On 22nd of August, Alvaro Herrera committed patch:
Implement ALTER TABLE .. SET LOGGED / UNLOGGED This enables changing permanent (logged) tables to unlogged and vice-versa. (Docs for ALTER TABLE / SET TABLESPACE got shuffled in an order that hopefully makes more sense than the original.) Author: Fabrízio de Royes Mello Reviewed by: Christoph Berg, Andres Freund, Thom Brown Some tweaking by Álvaro Herrera
In 9.1 we got unlogged tables. To summarize – these are tables that are much faster for writes, but are designed to lose all data in case of server failure.
That means – if you'll stop pg and start it properly – data will be there, but if you'll do “immediate stop", or you'll lose power, or pg will get “kill -9″‘ed – all the data is gone.
One of side effects of these tables were that they were not replicated (via WAL) – well, no log, nothing to replicate.
Now, with 9.5, we'll get ability to switch state of table – logged/unlogged.
It's not free (by far), but it's there.
How does it work? That's simple:
$ CREATE unlogged TABLE test (a int4); CREATE TABLE $ \d test Unlogged TABLE "public.test" COLUMN | TYPE | Modifiers --------+---------+----------- a | INTEGER |
And now:
$ ALTER TABLE test SET logged; ALTER TABLE $ \d test TABLE "public.test" COLUMN | TYPE | Modifiers --------+---------+----------- a | INTEGER |
and of course, I can do the same, the other way around:
$ ALTER TABLE test SET unlogged; ALTER TABLE $ \d test Unlogged TABLE "public.test" COLUMN | TYPE | Modifiers --------+---------+----------- a | INTEGER |
It's nice, but there is one significant issue, or more specifically – a thing you should know about.
Let's see some details:
$ ALTER TABLE test ADD PRIMARY KEY (a); ALTER TABLE $ SELECT relname, relkind, relpersistence, relfilenode FROM pg_class WHERE relname IN ('test', 'test_pkey'); relname | relkind | relpersistence | relfilenode -----------+---------+----------------+------------- test | r | u | 18067 test_pkey | i | u | 18070 (2 ROWS)
and now, let's make it logged:
$ ALTER TABLE test SET logged; ALTER TABLE $ SELECT relname, relkind, relpersistence, relfilenode FROM pg_class WHERE relname IN ('test', 'test_pkey'); relname | relkind | relpersistence | relfilenode -----------+---------+----------------+------------- test | r | p | 18075 test_pkey | i | p | 18078 (2 ROWS)
relpersistence column has information whether it's logged ( relpersistence = ‘p' ) or not (relpersistence = ‘u').

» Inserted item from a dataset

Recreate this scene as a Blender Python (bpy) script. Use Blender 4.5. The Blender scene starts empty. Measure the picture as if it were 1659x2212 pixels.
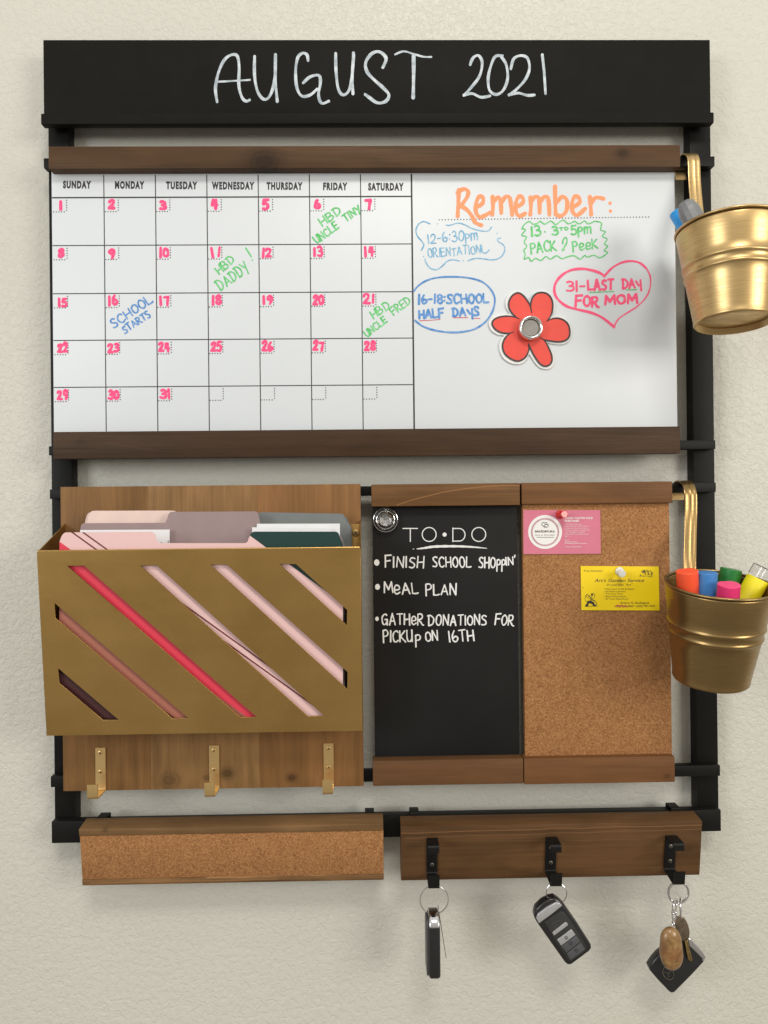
import bpy, bmesh, math, random
from mathutils import Vector, Matrix
random.seed(7)
S = bpy.context.scene
C = S.collection
# ------------------------------------------------------------------ camera
F, CX, CY = 1663.0, 829.5, 1106.0            # photo measured on a 1659 x 2212 grid
YAW, PITCH, ROLL = -0.01736, 0.00291, 0.01086
CAM = Vector((0.37086, -0.92201, -0.55028))
MR = Matrix.Rotation(YAW, 3, 'Z') @ Matrix.Rotation(PITCH, 3, 'X') @ Matrix.Rotation(ROLL, 3, 'Y')
cd = bpy.data.cameras.new('camera')
cam = bpy.data.objects.new('camera', cd)
C.objects.link(cam)
cd.sensor_fit = 'VERTICAL'; cd.sensor_height = 36; cd.lens = 36 * F / 2212
cd.clip_start = 0.01; cd.clip_end = 50
cam.matrix_world = Matrix.Translation(CAM) @ (MR @ Matrix.Rotation(math.pi / 2, 3, 'X')).to_4x4()
S.camera = cam
# ------------------------------------------------------------------ light: a room with soft ceiling and window light
W = bpy.data.worlds.new('World'); S.world = W; W.use_nodes = True
nt = W.node_tree; bg = nt.nodes['Background']
tc = nt.nodes.new('ShaderNodeTexCoord'); sx = nt.nodes.new('ShaderNodeSeparateXYZ'); mr = nt.nodes.new('ShaderNodeMapRange')
cr = nt.nodes.new('ShaderNodeValToRGB')
nt.links.new(tc.outputs['Generated'], sx.inputs[0]); nt.links.new(sx.outputs['Z'], mr.inputs[0])
mr.inputs[1].default_value = -1; mr.inputs[2].default_value = 1
nt.links.new(mr.outputs[0], cr.inputs[0]); nt.links.new(cr.outputs[0], bg.inputs[0])
e = cr.color_ramp.elements
e[0].position = 0.0; e[0].color = (0.17, 0.14, 0.105, 1)
e[1].position = 1.0; e[1].color = (0.72, 0.70, 0.66, 1)
m_ = e.new(0.5); m_.color = (0.36, 0.345, 0.31, 1)
bg.inputs[1].default_value = 0.84

def area(name, loc, target, size, power, col):
    l = bpy.data.lights.new(name, 'AREA'); l.shape = 'RECTANGLE'; l.size = size[0]; l.size_y = size[1]
    l.energy = power; l.color = col
    o = bpy.data.objects.new(name, l); C.objects.link(o); o.location = loc
    o.rotation_euler = (Vector(target) - Vector(loc)).to_track_quat('-Z', 'Y').to_euler()
    return o
area('right_lamp', (2.6, -2.35, 0.0), (0.4, 0, -0.5), (1.15, 1.0), 28, (1.0, 0.955, 0.86))
area('window_light', (-1.95, -2.35, -0.05), (0.35, 0, -0.5), (1.1, 1.1), 23, (0.94, 0.975, 1.0))
area('ceiling_lamp', (0.62, -2.2, 1.40), (0.4, 0, -0.3), (0.8, 0.5), 21, (1.0, 0.96, 0.88))
S.view_settings.view_transform = 'Standard'; S.view_settings.look = 'None'
S.view_settings.exposure = 0.47; S.view_settings.gamma = 1.0

# ------------------------------------------------------------------ measuring: photo grid -> point d metres off the wall
def at(px, py, d):
    v = MR @ Vector(((px - CX) / F, 1, -(py - CY) / F)); t = (-d - CAM.y) / v.y
    return CAM + v * t
def crop(x0, y0, w, W_=1659.0):
    """returns a function taking coordinates of an enlarged crop to the photo grid"""
    f = w / W_ / 1.8228
    return lambda p: (x0 / 1.8228 + p[0] * f, y0 / 1.8228 + p[1] * f)
MM = 0.001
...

But please note the relfilenode – it has changed.
Reason is very simple – changing logged state requires rewrite of the table. During this time the table is exclusively locked.
So, while it might be solution to certain cases, I think generally some caution will have to be applied to avoid locking application out of use.
In any way – it's a step in right direction (more power), so I'm very happy with it. Thanks guys.